EXERCISE REQUIREMENTS: Extract the lines that hold the string "pixels".

(3D scene scripts)
Start

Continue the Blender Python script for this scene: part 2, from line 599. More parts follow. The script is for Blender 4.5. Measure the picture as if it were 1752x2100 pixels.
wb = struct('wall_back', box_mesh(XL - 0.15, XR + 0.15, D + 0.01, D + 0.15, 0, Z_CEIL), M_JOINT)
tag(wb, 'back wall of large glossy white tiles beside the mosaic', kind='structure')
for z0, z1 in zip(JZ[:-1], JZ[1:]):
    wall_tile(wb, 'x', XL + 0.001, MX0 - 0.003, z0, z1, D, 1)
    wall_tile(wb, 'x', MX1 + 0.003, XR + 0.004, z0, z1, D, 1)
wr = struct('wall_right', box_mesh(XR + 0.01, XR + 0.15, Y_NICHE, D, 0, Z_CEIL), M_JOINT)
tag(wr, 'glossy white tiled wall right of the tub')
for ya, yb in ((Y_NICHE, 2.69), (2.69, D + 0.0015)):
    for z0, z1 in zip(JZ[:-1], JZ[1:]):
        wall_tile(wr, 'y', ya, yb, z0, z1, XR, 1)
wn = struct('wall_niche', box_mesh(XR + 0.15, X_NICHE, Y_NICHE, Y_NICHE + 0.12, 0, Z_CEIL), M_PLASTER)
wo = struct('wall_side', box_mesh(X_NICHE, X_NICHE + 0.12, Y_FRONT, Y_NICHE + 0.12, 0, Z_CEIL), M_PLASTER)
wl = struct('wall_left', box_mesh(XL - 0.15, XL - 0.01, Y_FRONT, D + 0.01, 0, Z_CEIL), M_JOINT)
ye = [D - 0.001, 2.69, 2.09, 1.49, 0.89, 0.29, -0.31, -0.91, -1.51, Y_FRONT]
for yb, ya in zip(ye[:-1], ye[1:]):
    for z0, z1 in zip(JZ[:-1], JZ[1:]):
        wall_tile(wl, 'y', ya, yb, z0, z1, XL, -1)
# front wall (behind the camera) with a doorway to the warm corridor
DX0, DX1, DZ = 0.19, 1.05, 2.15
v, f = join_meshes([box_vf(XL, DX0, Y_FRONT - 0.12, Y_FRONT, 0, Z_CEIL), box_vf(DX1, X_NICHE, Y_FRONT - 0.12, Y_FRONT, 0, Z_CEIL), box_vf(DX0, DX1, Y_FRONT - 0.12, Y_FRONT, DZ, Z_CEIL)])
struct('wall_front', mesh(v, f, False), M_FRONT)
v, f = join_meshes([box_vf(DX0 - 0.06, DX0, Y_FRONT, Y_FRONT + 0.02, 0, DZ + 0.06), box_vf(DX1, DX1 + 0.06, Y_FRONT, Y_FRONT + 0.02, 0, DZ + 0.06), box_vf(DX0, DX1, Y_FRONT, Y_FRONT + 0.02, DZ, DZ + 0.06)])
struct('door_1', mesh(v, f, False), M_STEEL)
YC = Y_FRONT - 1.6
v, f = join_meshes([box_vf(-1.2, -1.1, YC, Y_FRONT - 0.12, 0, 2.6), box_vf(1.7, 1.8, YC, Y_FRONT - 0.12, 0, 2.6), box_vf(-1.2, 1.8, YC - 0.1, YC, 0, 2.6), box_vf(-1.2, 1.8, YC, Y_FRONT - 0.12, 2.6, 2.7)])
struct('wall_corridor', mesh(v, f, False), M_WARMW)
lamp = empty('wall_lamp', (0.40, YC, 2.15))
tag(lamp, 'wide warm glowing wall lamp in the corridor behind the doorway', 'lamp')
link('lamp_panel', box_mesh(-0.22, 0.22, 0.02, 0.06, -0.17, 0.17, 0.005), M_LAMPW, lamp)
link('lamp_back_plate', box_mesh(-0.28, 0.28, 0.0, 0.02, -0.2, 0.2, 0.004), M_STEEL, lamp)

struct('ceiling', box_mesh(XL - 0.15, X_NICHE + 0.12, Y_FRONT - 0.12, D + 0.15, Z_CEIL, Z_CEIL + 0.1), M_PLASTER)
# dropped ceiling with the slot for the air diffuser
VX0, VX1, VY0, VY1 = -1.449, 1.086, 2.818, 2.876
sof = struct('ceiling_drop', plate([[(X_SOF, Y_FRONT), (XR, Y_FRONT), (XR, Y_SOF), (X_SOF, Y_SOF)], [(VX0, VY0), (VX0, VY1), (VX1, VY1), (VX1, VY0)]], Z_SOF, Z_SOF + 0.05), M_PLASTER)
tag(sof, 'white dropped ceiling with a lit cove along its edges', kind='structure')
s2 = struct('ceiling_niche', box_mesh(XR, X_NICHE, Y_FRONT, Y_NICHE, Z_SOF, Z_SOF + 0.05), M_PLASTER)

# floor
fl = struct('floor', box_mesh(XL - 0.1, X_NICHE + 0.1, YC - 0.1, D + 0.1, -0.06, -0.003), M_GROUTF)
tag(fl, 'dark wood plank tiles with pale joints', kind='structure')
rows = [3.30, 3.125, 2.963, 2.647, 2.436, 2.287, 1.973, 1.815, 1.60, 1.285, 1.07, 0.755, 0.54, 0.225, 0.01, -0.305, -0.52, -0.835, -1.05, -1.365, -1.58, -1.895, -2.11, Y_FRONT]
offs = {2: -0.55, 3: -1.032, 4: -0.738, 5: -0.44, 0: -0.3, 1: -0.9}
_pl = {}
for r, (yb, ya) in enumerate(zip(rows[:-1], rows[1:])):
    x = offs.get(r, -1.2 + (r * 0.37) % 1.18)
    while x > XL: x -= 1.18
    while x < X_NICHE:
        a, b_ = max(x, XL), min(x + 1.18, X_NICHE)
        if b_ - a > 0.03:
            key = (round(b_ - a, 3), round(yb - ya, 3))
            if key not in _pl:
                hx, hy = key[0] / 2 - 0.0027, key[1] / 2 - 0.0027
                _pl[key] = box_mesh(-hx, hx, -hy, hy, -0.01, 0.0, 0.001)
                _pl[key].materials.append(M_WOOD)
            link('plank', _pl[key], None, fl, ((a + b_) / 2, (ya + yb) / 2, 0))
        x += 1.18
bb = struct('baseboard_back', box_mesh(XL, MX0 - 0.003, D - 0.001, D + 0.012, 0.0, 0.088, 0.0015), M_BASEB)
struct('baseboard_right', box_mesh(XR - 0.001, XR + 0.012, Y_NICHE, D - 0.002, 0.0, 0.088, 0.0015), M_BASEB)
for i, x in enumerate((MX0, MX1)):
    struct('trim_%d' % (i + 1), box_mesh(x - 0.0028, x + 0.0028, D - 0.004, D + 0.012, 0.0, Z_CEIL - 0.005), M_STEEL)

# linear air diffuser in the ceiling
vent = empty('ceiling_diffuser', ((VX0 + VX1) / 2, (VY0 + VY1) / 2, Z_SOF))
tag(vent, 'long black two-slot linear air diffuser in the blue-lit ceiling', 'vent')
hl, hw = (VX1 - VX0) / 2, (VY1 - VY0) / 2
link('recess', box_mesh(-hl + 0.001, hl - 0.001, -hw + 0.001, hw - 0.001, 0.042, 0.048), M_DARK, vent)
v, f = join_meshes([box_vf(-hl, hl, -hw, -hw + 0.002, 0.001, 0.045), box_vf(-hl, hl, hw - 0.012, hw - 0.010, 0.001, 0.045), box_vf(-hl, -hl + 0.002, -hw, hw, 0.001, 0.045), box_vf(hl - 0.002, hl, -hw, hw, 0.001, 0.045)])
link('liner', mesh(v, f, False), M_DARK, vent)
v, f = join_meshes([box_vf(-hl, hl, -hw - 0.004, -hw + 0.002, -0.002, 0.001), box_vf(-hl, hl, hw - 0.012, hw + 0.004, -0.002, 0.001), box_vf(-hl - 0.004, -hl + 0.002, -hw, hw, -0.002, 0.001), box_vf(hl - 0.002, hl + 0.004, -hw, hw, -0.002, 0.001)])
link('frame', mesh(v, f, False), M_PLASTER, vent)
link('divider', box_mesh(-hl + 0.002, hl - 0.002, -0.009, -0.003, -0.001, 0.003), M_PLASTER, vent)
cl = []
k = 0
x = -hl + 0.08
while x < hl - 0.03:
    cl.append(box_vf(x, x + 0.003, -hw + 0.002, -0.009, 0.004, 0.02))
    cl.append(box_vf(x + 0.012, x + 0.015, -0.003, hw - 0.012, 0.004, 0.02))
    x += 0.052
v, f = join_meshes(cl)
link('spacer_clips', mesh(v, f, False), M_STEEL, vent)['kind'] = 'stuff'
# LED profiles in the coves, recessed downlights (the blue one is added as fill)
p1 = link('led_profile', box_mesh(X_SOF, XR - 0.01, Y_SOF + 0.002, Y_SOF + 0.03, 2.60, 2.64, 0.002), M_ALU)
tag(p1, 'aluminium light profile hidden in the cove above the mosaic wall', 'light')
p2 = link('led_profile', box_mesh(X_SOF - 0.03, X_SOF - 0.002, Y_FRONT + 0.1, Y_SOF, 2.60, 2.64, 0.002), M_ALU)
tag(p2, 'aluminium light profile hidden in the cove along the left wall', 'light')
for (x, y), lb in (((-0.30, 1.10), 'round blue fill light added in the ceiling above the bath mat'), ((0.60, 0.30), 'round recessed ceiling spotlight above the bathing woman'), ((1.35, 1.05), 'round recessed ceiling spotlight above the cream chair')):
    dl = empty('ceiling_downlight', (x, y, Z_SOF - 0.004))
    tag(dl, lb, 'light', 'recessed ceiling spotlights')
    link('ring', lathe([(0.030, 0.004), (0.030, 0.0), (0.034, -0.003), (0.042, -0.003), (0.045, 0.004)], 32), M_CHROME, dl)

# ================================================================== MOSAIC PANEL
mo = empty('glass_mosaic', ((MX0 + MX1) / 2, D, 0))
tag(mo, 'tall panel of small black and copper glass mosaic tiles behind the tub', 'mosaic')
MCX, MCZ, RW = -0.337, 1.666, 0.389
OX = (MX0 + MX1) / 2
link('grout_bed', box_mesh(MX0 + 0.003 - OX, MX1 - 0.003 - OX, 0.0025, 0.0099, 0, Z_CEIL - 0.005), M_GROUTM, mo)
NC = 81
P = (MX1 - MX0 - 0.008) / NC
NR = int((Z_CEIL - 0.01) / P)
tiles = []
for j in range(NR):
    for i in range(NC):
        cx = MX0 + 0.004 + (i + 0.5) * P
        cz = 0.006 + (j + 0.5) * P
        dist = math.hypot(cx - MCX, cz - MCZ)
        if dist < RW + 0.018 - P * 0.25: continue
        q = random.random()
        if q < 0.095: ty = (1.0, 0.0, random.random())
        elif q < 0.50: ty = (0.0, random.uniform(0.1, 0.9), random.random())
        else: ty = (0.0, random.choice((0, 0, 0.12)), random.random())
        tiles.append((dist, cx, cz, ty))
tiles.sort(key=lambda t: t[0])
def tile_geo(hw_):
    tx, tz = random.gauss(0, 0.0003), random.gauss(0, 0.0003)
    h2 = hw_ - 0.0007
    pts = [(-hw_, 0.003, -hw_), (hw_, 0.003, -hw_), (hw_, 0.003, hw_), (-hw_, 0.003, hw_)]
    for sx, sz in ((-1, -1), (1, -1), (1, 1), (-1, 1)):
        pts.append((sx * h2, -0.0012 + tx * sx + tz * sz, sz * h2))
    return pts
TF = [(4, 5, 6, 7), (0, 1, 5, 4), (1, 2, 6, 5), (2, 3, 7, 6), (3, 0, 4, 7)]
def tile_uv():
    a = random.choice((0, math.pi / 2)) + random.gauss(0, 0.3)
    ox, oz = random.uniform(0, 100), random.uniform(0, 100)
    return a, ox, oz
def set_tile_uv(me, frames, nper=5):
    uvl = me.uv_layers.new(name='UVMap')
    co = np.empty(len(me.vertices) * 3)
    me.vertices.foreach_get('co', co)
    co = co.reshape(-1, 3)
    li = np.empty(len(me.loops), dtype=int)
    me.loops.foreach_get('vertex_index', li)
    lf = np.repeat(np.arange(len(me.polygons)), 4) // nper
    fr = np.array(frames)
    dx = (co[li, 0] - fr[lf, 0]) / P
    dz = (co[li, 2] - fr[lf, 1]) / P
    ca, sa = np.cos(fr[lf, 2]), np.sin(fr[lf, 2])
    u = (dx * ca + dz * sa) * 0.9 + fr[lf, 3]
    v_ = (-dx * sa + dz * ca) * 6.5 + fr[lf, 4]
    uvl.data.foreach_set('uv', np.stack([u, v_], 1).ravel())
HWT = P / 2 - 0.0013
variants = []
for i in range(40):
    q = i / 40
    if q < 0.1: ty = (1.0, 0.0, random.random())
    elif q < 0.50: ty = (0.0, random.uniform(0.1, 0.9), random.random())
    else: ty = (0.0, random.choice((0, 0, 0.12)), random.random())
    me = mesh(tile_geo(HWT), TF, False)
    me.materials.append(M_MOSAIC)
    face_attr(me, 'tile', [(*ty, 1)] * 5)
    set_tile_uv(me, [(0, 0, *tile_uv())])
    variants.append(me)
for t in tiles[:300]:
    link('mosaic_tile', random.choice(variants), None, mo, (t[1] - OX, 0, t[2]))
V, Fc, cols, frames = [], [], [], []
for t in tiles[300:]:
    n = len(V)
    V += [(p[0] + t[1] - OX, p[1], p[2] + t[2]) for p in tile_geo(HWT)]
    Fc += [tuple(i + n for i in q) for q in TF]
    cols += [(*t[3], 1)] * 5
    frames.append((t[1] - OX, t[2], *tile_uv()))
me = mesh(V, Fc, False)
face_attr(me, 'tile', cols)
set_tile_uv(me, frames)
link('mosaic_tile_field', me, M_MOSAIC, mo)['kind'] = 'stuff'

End
Start

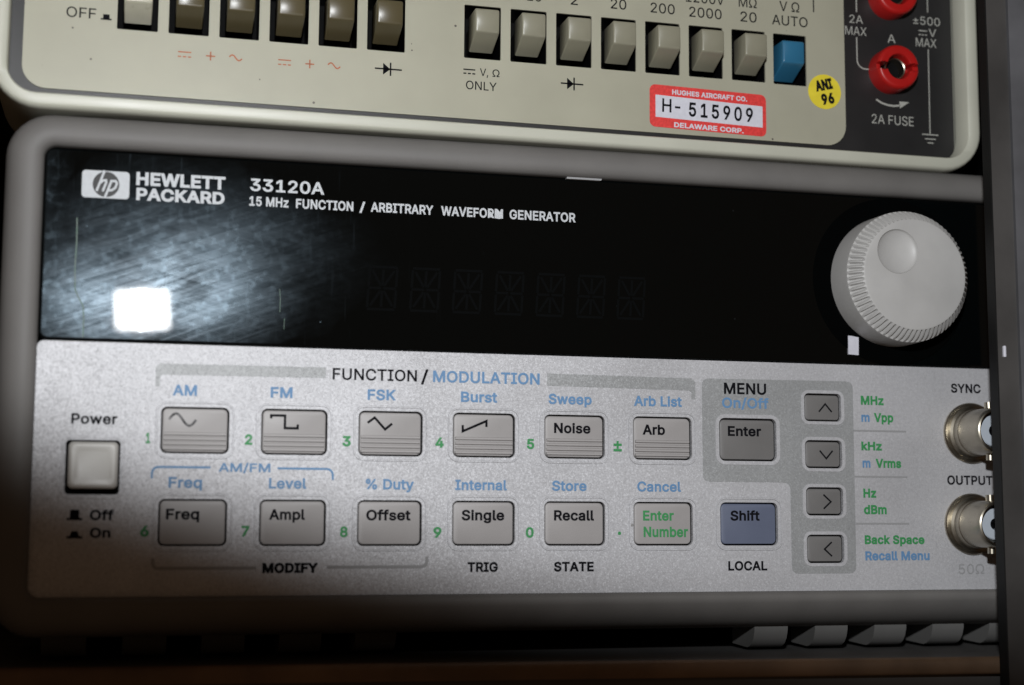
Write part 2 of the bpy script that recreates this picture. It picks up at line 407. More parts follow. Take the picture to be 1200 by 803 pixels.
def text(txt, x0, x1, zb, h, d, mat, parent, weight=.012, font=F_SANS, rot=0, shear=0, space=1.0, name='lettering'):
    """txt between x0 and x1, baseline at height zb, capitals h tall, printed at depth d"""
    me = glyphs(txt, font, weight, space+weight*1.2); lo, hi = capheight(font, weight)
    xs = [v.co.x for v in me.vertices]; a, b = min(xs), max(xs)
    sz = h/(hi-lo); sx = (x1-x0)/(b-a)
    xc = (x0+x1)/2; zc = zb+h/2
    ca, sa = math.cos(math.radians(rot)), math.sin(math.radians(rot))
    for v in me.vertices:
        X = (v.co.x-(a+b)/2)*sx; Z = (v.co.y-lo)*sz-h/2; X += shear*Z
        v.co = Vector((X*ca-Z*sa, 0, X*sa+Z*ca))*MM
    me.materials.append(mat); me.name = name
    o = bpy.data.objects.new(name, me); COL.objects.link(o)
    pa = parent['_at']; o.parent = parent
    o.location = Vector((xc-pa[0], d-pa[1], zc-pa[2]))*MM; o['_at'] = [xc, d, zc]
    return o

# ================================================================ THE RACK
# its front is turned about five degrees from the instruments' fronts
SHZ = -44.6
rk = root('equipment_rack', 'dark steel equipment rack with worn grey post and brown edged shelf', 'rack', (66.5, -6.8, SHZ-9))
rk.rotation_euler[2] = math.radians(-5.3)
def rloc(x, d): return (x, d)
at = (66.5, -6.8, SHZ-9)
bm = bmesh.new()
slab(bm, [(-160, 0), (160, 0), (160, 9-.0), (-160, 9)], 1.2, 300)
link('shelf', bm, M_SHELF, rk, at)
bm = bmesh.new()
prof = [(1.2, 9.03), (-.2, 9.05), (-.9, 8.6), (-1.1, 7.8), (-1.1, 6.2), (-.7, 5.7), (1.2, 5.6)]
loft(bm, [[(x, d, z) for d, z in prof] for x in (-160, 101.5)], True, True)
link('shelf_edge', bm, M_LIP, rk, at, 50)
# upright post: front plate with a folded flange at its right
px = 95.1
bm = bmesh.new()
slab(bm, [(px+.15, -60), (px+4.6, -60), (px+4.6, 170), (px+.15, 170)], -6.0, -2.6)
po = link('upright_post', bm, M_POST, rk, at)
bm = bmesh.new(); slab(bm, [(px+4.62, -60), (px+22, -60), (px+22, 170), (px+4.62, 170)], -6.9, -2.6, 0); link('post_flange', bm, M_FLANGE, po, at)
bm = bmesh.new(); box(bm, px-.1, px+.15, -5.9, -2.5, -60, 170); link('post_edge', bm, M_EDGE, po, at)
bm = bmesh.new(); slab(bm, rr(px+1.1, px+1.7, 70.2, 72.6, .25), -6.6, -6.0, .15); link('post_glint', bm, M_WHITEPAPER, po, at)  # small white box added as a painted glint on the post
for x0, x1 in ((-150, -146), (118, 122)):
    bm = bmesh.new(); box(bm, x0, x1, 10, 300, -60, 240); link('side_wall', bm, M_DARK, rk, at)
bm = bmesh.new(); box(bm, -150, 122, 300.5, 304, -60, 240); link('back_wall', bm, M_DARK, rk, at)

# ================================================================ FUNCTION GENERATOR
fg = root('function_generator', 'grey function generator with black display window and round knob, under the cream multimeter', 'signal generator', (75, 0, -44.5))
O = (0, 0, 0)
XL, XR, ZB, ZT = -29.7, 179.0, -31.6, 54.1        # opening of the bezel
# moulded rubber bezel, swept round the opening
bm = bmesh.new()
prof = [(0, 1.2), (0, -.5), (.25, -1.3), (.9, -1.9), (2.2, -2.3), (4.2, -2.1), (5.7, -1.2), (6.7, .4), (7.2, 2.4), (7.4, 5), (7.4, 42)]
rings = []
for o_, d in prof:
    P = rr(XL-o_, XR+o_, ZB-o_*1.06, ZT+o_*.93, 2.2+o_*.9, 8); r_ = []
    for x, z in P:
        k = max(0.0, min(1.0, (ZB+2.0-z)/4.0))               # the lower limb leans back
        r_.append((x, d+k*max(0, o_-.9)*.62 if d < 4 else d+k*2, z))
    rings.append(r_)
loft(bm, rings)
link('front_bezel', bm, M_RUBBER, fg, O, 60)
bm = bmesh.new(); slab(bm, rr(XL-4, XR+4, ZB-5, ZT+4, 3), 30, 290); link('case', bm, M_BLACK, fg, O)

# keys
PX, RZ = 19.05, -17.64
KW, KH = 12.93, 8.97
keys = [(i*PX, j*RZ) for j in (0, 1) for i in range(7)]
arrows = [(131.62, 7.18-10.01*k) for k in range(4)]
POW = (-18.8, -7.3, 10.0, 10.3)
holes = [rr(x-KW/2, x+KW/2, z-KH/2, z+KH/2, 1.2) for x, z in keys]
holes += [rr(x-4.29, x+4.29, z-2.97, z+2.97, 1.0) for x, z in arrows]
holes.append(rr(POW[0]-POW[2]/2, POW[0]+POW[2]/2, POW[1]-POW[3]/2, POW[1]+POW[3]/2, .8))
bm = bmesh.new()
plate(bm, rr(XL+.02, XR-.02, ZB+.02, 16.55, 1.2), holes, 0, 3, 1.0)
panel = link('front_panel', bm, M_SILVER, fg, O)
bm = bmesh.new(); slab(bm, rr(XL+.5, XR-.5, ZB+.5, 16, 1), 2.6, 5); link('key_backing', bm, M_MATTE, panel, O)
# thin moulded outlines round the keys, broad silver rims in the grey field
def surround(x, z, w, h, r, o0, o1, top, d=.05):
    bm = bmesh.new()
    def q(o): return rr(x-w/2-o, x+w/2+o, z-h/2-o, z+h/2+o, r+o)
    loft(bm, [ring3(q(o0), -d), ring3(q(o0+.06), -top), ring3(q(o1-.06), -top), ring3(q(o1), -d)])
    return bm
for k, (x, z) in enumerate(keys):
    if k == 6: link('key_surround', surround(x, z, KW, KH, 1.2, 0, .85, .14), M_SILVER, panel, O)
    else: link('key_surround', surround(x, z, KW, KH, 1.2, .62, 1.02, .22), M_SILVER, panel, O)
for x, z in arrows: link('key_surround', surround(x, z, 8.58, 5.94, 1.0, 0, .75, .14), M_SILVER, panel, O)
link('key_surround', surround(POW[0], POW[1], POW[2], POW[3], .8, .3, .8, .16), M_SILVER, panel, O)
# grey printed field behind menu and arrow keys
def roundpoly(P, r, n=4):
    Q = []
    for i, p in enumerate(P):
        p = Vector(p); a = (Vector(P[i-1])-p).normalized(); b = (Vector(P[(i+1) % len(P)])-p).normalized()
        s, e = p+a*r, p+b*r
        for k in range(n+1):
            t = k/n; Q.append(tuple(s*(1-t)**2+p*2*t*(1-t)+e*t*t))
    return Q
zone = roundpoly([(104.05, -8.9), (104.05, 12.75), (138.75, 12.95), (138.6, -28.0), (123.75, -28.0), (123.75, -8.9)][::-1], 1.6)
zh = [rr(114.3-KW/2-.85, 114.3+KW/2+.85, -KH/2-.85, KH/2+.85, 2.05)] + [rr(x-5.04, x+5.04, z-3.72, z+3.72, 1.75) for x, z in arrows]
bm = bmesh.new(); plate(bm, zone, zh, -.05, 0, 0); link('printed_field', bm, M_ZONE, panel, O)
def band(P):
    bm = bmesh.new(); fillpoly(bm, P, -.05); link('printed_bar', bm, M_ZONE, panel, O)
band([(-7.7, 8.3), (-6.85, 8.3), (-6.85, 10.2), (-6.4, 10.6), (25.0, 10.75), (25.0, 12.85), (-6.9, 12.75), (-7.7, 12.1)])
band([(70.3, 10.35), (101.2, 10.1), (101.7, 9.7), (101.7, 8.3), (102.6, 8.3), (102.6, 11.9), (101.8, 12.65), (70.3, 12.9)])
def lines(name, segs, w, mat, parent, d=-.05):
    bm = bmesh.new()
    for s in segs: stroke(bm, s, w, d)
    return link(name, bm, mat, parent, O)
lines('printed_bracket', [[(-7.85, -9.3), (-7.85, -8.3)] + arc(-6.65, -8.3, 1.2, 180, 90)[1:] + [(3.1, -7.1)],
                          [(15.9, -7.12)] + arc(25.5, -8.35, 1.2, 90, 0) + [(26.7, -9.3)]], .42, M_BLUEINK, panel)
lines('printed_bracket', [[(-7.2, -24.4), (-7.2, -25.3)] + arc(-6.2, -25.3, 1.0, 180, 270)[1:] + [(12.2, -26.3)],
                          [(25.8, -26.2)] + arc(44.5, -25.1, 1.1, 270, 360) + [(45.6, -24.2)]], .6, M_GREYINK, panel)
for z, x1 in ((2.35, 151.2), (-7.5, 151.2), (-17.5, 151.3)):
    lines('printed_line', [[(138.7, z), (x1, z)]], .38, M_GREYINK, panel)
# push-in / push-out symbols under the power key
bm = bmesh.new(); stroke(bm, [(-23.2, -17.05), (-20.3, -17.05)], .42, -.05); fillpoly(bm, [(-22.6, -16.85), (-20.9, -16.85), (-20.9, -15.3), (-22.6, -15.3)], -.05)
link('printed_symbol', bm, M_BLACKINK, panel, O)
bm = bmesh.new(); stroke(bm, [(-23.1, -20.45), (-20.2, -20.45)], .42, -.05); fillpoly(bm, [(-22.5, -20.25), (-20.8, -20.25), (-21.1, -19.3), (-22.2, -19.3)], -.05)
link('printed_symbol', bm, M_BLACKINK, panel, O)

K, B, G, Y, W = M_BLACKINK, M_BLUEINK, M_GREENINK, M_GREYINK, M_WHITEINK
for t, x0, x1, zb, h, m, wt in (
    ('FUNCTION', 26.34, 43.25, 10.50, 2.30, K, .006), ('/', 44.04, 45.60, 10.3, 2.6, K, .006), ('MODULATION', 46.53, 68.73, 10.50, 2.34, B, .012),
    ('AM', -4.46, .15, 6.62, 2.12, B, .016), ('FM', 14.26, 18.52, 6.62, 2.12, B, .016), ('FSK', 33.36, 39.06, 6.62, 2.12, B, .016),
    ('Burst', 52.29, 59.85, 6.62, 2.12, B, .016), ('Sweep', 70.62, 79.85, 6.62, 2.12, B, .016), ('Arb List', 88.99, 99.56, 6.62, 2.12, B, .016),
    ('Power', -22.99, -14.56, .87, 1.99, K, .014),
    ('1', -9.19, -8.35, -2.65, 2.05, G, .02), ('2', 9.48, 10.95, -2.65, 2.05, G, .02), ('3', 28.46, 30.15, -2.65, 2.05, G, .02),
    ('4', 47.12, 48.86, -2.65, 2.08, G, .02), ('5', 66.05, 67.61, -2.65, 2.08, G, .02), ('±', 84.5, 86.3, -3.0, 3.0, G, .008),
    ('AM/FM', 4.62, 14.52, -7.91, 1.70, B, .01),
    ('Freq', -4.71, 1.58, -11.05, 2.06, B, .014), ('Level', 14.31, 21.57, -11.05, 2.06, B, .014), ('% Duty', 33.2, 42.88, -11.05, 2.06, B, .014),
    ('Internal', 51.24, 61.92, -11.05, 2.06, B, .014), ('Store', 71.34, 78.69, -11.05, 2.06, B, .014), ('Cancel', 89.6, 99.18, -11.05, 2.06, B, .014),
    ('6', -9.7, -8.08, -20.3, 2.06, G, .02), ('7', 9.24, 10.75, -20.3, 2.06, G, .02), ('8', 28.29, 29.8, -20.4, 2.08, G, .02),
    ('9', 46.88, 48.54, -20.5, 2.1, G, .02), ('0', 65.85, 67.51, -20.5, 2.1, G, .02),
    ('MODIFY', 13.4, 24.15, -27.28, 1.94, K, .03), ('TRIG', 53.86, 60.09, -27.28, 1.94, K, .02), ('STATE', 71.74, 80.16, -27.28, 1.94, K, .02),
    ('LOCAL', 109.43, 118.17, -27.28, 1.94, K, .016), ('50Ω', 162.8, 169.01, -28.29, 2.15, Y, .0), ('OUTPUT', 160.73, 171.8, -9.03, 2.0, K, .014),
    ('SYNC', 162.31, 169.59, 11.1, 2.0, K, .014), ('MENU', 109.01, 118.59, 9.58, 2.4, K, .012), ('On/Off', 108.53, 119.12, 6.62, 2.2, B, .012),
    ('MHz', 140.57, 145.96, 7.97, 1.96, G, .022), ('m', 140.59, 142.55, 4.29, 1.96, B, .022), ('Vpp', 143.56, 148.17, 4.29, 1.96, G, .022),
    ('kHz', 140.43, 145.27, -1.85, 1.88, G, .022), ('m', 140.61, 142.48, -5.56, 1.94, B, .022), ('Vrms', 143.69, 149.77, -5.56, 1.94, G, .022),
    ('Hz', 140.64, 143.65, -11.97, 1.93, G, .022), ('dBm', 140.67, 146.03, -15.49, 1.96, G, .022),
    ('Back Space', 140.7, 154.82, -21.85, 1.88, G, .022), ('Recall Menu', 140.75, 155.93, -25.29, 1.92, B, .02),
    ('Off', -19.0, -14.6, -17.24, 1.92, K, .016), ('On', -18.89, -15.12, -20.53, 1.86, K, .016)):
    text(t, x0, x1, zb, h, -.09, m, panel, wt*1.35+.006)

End

RESULT BELOW:
Continue the Blender Python script for this scene: part 2, from line 599. More parts follow. The script is for Blender 4.5. Measure the picture as if it were 1752x2100 pixels.
Write part 2 of the bpy script that recreates this picture. It picks up at line 407. More parts follow. Take the picture to be 1200 by 803 pixels.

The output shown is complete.